* [Description of the task]:
Copy out each line below exactly as it appears.
++++++++
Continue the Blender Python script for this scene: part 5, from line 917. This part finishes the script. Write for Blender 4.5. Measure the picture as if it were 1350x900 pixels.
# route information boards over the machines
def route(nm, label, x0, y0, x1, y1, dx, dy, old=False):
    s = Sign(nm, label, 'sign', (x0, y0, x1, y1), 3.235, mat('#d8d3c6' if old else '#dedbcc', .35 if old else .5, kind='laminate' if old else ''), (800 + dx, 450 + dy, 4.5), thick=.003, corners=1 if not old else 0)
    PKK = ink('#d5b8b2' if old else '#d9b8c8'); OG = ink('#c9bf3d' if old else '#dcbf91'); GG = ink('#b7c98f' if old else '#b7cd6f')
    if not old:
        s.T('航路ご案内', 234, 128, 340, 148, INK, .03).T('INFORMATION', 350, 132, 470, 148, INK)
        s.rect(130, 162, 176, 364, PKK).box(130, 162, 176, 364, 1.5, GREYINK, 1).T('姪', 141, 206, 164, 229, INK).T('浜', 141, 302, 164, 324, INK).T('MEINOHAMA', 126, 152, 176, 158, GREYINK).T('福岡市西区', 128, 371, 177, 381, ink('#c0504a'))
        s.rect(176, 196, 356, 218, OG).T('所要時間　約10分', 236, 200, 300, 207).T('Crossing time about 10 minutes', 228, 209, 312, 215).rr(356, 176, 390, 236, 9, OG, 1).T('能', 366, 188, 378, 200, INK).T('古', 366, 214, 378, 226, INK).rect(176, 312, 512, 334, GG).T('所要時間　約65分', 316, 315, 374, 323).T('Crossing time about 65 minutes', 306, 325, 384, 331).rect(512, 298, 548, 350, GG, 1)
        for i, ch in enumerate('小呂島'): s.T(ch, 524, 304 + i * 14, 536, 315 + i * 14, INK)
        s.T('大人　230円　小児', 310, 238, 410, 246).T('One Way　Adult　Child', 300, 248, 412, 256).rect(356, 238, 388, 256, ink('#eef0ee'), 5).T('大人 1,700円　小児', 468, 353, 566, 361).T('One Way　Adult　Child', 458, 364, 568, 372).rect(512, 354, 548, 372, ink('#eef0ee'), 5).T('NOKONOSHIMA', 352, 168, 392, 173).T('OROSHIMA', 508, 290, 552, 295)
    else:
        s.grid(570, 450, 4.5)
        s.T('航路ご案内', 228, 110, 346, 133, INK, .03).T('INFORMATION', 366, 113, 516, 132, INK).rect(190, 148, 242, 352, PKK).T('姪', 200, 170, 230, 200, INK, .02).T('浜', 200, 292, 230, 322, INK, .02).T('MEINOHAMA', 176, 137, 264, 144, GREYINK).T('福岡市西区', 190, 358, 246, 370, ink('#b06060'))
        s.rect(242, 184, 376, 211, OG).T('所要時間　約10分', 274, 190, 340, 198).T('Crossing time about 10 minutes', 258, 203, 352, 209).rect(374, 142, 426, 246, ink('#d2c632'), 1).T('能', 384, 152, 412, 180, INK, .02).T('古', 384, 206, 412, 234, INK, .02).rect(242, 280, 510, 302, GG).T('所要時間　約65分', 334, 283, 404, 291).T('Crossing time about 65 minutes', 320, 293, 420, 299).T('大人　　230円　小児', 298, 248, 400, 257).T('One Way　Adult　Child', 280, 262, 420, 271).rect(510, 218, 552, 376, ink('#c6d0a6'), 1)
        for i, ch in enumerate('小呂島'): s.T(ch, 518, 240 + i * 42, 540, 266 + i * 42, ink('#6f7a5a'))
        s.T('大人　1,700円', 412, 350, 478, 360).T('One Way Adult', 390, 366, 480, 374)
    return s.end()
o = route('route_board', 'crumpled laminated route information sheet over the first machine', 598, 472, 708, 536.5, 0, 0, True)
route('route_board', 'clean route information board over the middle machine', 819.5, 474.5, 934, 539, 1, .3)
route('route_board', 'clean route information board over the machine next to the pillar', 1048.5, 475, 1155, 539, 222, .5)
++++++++
* [Output of the exercise]:
Continue the Blender Python script for this scene: part 5, from line 917. This part finishes the script. Write for Blender 4.5. Measure the picture as if it were 1350x900 pixels.
# route information boards over the machines
def route(nm, label, x0, y0, x1, y1, dx, dy, old=False):
    s = Sign(nm, label, 'sign', (x0, y0, x1, y1), 3.235, mat('#d8d3c6' if old else '#dedbcc', .35 if old else .5, kind='laminate' if old else ''), (800 + dx, 450 + dy, 4.5), thick=.003, corners=1 if not old else 0)
    PKK = ink('#d5b8b2' if old else '#d9b8c8'); OG = ink('#c9bf3d' if old else '#dcbf91'); GG = ink('#b7c98f' if old else '#b7cd6f')
    if not old:
        s.T('航路ご案内', 234, 128, 340, 148, INK, .03).T('INFORMATION', 350, 132, 470, 148, INK)
        s.rect(130, 162, 176, 364, PKK).box(130, 162, 176, 364, 1.5, GREYINK, 1).T('姪', 141, 206, 164, 229, INK).T('浜', 141, 302, 164, 324, INK).T('MEINOHAMA', 126, 152, 176, 158, GREYINK).T('福岡市西区', 128, 371, 177, 381, ink('#c0504a'))
        s.rect(176, 196, 356, 218, OG).T('所要時間　約10分', 236, 200, 300, 207).T('Crossing time about 10 minutes', 228, 209, 312, 215).rr(356, 176, 390, 236, 9, OG, 1).T('能', 366, 188, 378, 200, INK).T('古', 366, 214, 378, 226, INK).rect(176, 312, 512, 334, GG).T('所要時間　約65分', 316, 315, 374, 323).T('Crossing time about 65 minutes', 306, 325, 384, 331).rect(512, 298, 548, 350, GG, 1)
        for i, ch in enumerate('小呂島'): s.T(ch, 524, 304 + i * 14, 536, 315 + i * 14, INK)
        s.T('大人　230円　小児', 310, 238, 410, 246).T('One Way　Adult　Child', 300, 248, 412, 256).rect(356, 238, 388, 256, ink('#eef0ee'), 5).T('大人 1,700円　小児', 468, 353, 566, 361).T('One Way　Adult　Child', 458, 364, 568, 372).rect(512, 354, 548, 372, ink('#eef0ee'), 5).T('NOKONOSHIMA', 352, 168, 392, 173).T('OROSHIMA', 508, 290, 552, 295)
    else:
        s.grid(570, 450, 4.5)
        s.T('航路ご案内', 228, 110, 346, 133, INK, .03).T('INFORMATION', 366, 113, 516, 132, INK).rect(190, 148, 242, 352, PKK).T('姪', 200, 170, 230, 200, INK, .02).T('浜', 200, 292, 230, 322, INK, .02).T('MEINOHAMA', 176, 137, 264, 144, GREYINK).T('福岡市西区', 190, 358, 246, 370, ink('#b06060'))
        s.rect(242, 184, 376, 211, OG).T('所要時間　約10分', 274, 190, 340, 198).T('Crossing time about 10 minutes', 258, 203, 352, 209).rect(374, 142, 426, 246, ink('#d2c632'), 1).T('能', 384, 152, 412, 180, INK, .02).T('古', 384, 206, 412, 234, INK, .02).rect(242, 280, 510, 302, GG).T('所要時間　約65分', 334, 283, 404, 291).T('Crossing time about 65 minutes', 320, 293, 420, 299).T('大人　　230円　小児', 298, 248, 400, 257).T('One Way　Adult　Child', 280, 262, 420, 271).rect(510, 218, 552, 376, ink('#c6d0a6'), 1)
        for i, ch in enumerate('小呂島'): s.T(ch, 518, 240 + i * 42, 540, 266 + i * 42, ink('#6f7a5a'))
        s.T('大人　1,700円', 412, 350, 478, 360).T('One Way Adult', 390, 366, 480, 374)
    return s.end()
o = route('route_board', 'crumpled laminated route information sheet over the first machine', 598, 472, 708, 536.5, 0, 0, True)
route('route_board', 'clean route information board over the middle machine', 819.5, 474.5, 934, 539, 1, .3)
route('route_board', 'clean route information board over the machine next to the pillar', 1048.5, 475, 1155, 539, 222, .5)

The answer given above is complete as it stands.